Limb Loss Awareness Month Turns Ten

Still image from the 2011 LLAM video shown on
the Times Square Megatron (click to play)

Limb Loss Awareness Month (LLAM) marks its tenth anniversary this spring, and awareness of limb loss has grown by leaps and bounds during that decade. When the Amputee Coalition organized the first LLAM in April 2011, Oscar Pistorius hadn’t yet made the running blade an instantly recognizable piece of athletic gear. No amputee veterans of the Iraq and Afghanistan wars had been elected to Congress. Social media, still in its infancy, hadn’t yet given amputees a platform to tell their own stories.

It was so long ago that the key messaging vehicle for the first LLAM was a 30-second public service announcement that ran on the Megatron in Times Square. That approach seems archaic today, but at the time it marked a bold change in strategy. It symbolized a newly assertive limb-difference community that took pride in its identity and insisted on being seen—and treated—on its own terms.

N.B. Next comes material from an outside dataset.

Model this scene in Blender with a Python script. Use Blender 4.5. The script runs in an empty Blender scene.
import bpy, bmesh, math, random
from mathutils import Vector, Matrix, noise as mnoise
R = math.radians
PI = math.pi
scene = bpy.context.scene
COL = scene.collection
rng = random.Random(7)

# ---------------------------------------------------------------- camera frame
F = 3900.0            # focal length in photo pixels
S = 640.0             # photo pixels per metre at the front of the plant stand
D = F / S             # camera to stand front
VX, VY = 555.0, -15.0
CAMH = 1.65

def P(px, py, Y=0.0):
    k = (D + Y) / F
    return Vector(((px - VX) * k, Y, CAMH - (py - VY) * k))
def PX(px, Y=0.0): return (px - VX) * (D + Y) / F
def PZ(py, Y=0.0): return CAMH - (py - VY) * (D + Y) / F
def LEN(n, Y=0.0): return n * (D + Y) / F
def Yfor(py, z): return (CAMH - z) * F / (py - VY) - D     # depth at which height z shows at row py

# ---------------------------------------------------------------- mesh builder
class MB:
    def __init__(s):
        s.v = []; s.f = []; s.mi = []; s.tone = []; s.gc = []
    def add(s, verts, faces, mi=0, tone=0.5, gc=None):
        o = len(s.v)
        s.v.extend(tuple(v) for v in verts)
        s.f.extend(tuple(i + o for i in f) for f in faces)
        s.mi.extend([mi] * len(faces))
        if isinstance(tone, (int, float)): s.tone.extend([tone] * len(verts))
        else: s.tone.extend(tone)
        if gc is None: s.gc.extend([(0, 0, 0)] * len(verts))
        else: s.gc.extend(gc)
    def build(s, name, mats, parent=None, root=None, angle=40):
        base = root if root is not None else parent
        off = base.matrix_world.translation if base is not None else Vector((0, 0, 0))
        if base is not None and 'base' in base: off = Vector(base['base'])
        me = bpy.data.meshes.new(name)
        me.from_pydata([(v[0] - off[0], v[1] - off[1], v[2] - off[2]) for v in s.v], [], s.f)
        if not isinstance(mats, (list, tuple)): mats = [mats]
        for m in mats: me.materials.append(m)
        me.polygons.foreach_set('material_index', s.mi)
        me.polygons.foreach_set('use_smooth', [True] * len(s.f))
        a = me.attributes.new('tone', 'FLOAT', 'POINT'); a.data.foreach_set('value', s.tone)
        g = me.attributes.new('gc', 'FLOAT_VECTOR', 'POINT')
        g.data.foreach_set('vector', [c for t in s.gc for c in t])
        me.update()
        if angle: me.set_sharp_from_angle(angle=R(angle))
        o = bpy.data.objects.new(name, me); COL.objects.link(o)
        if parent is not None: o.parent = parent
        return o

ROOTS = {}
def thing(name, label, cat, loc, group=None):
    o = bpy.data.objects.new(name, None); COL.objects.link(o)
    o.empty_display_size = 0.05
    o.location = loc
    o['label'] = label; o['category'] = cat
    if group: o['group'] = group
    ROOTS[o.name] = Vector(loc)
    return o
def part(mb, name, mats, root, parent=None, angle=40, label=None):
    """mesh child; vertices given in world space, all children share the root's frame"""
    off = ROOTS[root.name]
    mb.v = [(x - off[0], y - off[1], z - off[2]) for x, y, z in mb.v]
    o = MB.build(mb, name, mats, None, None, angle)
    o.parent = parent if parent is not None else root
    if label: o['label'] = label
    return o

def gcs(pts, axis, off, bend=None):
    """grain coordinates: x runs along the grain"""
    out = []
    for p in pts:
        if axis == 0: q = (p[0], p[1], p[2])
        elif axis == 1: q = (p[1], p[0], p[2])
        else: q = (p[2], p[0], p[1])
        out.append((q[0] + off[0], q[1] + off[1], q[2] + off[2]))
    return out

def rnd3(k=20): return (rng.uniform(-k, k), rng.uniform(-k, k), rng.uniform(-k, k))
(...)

“Over the past ten years, we have worked to evolve the month of April beyond the notion of societal awareness and have given our community the opportunity to focus on action and advocacy,” says Jeff Cain, the Amputee Coalition’s current board president. “That we had an amputation care bill introduced in both the US House and Senate in 2020 is a really gratifying sign of progress and something that, when passed, will create real change.”

Amputees today are vastly better organized and more visible than they were in 2011, but there’s still lots of progress to be made. As we look ahead to Limb Loss Awareness Month 2021, let’s also look back at LLAM milestones of years past.

Limb Loss Awareness Month: A Look Back

2011: The core slogan was “507 a day,” referring to the number of Americans losing a limb every 24 hours. Numerous governors and legislatures approve official proclamations declaring April “Limb Loss Awareness Month” in their states.

Still image from a 2012 LLAM video
(click to play)

2012: The second year brought a half-dozen promotional videos, plus a challenge to mail postcards about limb loss to one million Americans with diabetes.

2013: Show Your Mettle Day debuted, urging people to boldly exhibit their prosthetic hardware and post photos to Facebook.

2015: LLAM got a new logo and a new emphasis on advocacy with the addition of an Education Day in Washington DC.

2017: The Amplify initiative launched during LLAM, prompting tens of thousands of amputees to call, write, and email their Congresspeople over the next year.

2019: Lead Advocate trainings began, producing a cohort of trained spokespersons to promote limb-loss awareness year-round in their home states.

2020: LLAM events went virtual, capped by an online Advocacy Weekend to train new Lead Advocates.